Task statement >> Reproduce every entry below precisely; do not include the pictures.

Stored data entries:
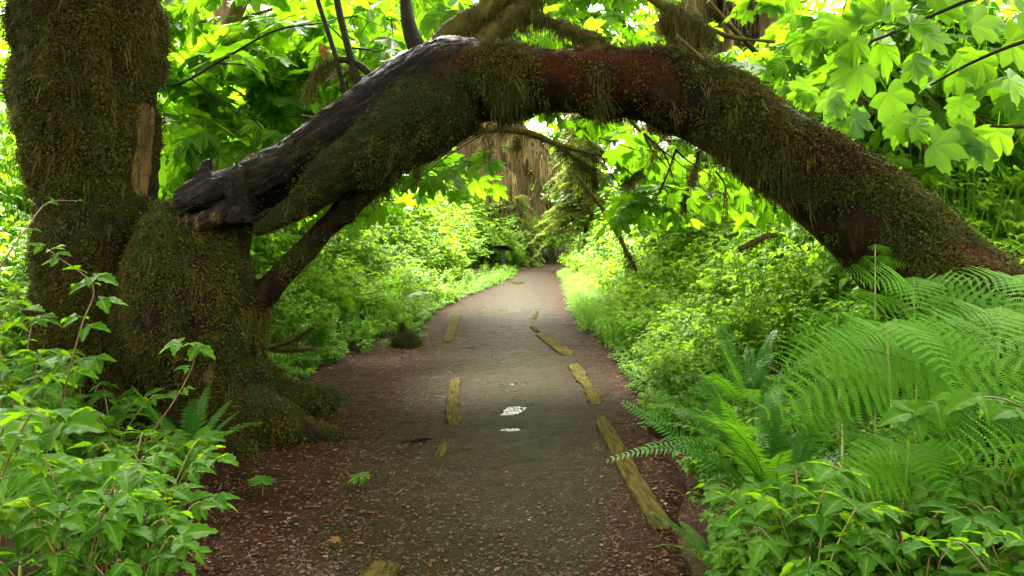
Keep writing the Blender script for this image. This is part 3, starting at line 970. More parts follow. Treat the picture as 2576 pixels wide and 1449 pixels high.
for (x, y, l, a, w) in [(705, 530, 40, 40, 7), (760, 492, 46, 33, 8), (800, 452, 52, 62, 10), (815, 430, 34, 50, 7), (668, 556, 44, 25, 6), (596, 428, 26, 95, 6), (604, 436, 20, 70, 5), (588, 440, 22, 110, 5), (452, 500, 20, 200, 5), (450, 520, 26, 190, 5), (470, 528, 24, 215, 5), (530, 408, 18, 75, 4), (640, 552, 60, 30, 7)]:
    p0 = at(x - 12 * math.cos(R(a)), y + 12 * math.sin(R(a)), 6.08); p1 = at(x + l * math.cos(R(a)), y - l * math.sin(R(a)), 6.06)
    sp.add(*tube([p0 - Vector(aoff), p0.lerp(p1, .6) - Vector(aoff) + Vector((0, 0, .01)), p1 - Vector(aoff)], [w * 6.1 / F, w * .6 * 6.1 / F, .0015], 5))
sp.build('splinter', M['limb'], arched)['kind'] = 'stuff'

def ab_dens(c, n):
    W = c + aoff
    px = W[:, 0] * F / W[:, 1] + CX; py = HY - (W[:, 2] - EYE) * F / W[:, 1]
    t, s = along(px, py)
    l = fbm(W * 3.0, 3, 51)
    bow = np.clip(0.30 + 2.1 * l + .40 * s + .4 * sstep(1850, 2300, px), 0.04, 1)
    tb = np.exp(-((px - 1120) / 150) ** 2) * sstep(0.3, 0.65, s) * (px < 1330)
    rs = np.exp(-((px - 2480) / 110) ** 2 - ((py - 640) / 50) ** 2)
    low = 0.5 + 0.7 * l
    d = np.where(px > 1000, bow * (1 - tb) * (1 - .8 * rs), np.clip(low, 0.03, 1))
    d = np.where((px < 1000) & (py > 950), d * .35, d)
    d = np.where((px > 590) & (px < 960) & (py < 780), d * .12, d)
    return d * (n[:, 1] < 0.6) * (px < 2700)
def ab_kind(c, n, r):
    W = c + Vector(aoff)
    px = W.x * F / W.y + CX; py = HY - (W.z - EYE) * F / W.y
    q = r.random() + 0.9 * vnoise(np.array([[W.x * 2.6, W.y * 2.6, W.z * 2.6]]), 87)[0]
    rz = math.exp(-((px - 1600) / 130) ** 2 - ((py - 170) / 50) ** 2) + math.exp(-((px - 2110) / 110) ** 2 - ((py - 385) / 60) ** 2)
    if r.random() < rz * .85: return r.integers(5, 7)
    if n.z > .45 and r.random() < .7: return r.integers(0, 5)
    if n.z < -0.35 and r.random() < .28: return r.integers(7, 10)
    if q < 0.26: return r.integers(3, 5)
    if q < 0.34: return r.integers(5, 7)
    return r.integers(0, 3) if r.random() < .93 else r.integers(7, 10)
moss_on(am, arched, 12500, ab_dens, ab_kind, 2, (0.4, 1.3))

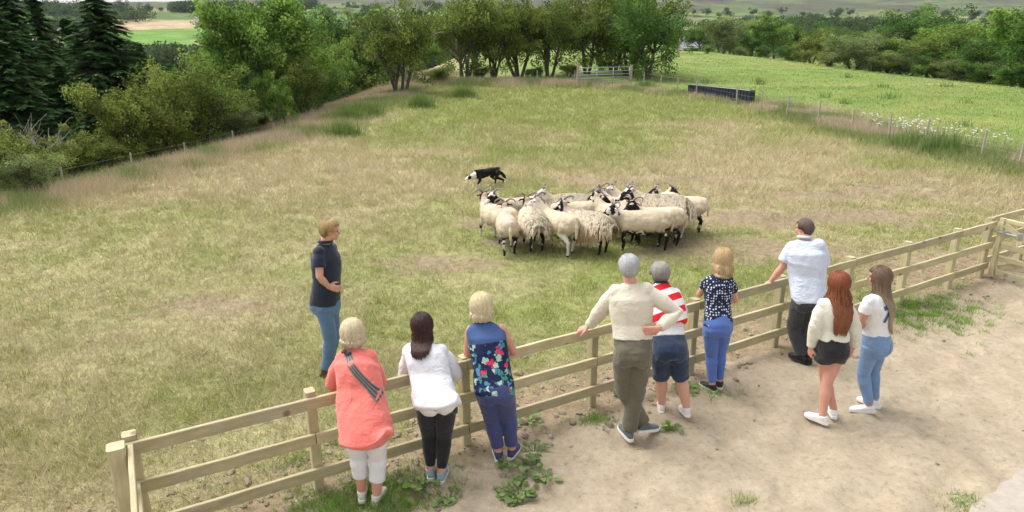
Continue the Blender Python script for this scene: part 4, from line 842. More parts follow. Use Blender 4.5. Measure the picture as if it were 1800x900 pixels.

Exercise output >>
Keep writing the Blender script for this image. This is part 3, starting at line 970. More parts follow. Treat the picture as 2576 pixels wide and 1449 pixels high.
for (x, y, l, a, w) in [(705, 530, 40, 40, 7), (760, 492, 46, 33, 8), (800, 452, 52, 62, 10), (815, 430, 34, 50, 7), (668, 556, 44, 25, 6), (596, 428, 26, 95, 6), (604, 436, 20, 70, 5), (588, 440, 22, 110, 5), (452, 500, 20, 200, 5), (450, 520, 26, 190, 5), (470, 528, 24, 215, 5), (530, 408, 18, 75, 4), (640, 552, 60, 30, 7)]:
    p0 = at(x - 12 * math.cos(R(a)), y + 12 * math.sin(R(a)), 6.08); p1 = at(x + l * math.cos(R(a)), y - l * math.sin(R(a)), 6.06)
    sp.add(*tube([p0 - Vector(aoff), p0.lerp(p1, .6) - Vector(aoff) + Vector((0, 0, .01)), p1 - Vector(aoff)], [w * 6.1 / F, w * .6 * 6.1 / F, .0015], 5))
sp.build('splinter', M['limb'], arched)['kind'] = 'stuff'

def ab_dens(c, n):
    W = c + aoff
    px = W[:, 0] * F / W[:, 1] + CX; py = HY - (W[:, 2] - EYE) * F / W[:, 1]
    t, s = along(px, py)
    l = fbm(W * 3.0, 3, 51)
    bow = np.clip(0.30 + 2.1 * l + .40 * s + .4 * sstep(1850, 2300, px), 0.04, 1)
    tb = np.exp(-((px - 1120) / 150) ** 2) * sstep(0.3, 0.65, s) * (px < 1330)
    rs = np.exp(-((px - 2480) / 110) ** 2 - ((py - 640) / 50) ** 2)
    low = 0.5 + 0.7 * l
    d = np.where(px > 1000, bow * (1 - tb) * (1 - .8 * rs), np.clip(low, 0.03, 1))
    d = np.where((px < 1000) & (py > 950), d * .35, d)
    d = np.where((px > 590) & (px < 960) & (py < 780), d * .12, d)
    return d * (n[:, 1] < 0.6) * (px < 2700)
def ab_kind(c, n, r):
    W = c + Vector(aoff)
    px = W.x * F / W.y + CX; py = HY - (W.z - EYE) * F / W.y
    q = r.random() + 0.9 * vnoise(np.array([[W.x * 2.6, W.y * 2.6, W.z * 2.6]]), 87)[0]
    rz = math.exp(-((px - 1600) / 130) ** 2 - ((py - 170) / 50) ** 2) + math.exp(-((px - 2110) / 110) ** 2 - ((py - 385) / 60) ** 2)
    if r.random() < rz * .85: return r.integers(5, 7)
    if n.z > .45 and r.random() < .7: return r.integers(0, 5)
    if n.z < -0.35 and r.random() < .28: return r.integers(7, 10)
    if q < 0.26: return r.integers(3, 5)
    if q < 0.34: return r.integers(5, 7)
    return r.integers(0, 3) if r.random() < .93 else r.integers(7, 10)
moss_on(am, arched, 12500, ab_dens, ab_kind, 2, (0.4, 1.3))

Continue the Blender Python script for this scene: part 4, from line 842. More parts follow. Use Blender 4.5. Measure the picture as if it were 1800x900 pixels.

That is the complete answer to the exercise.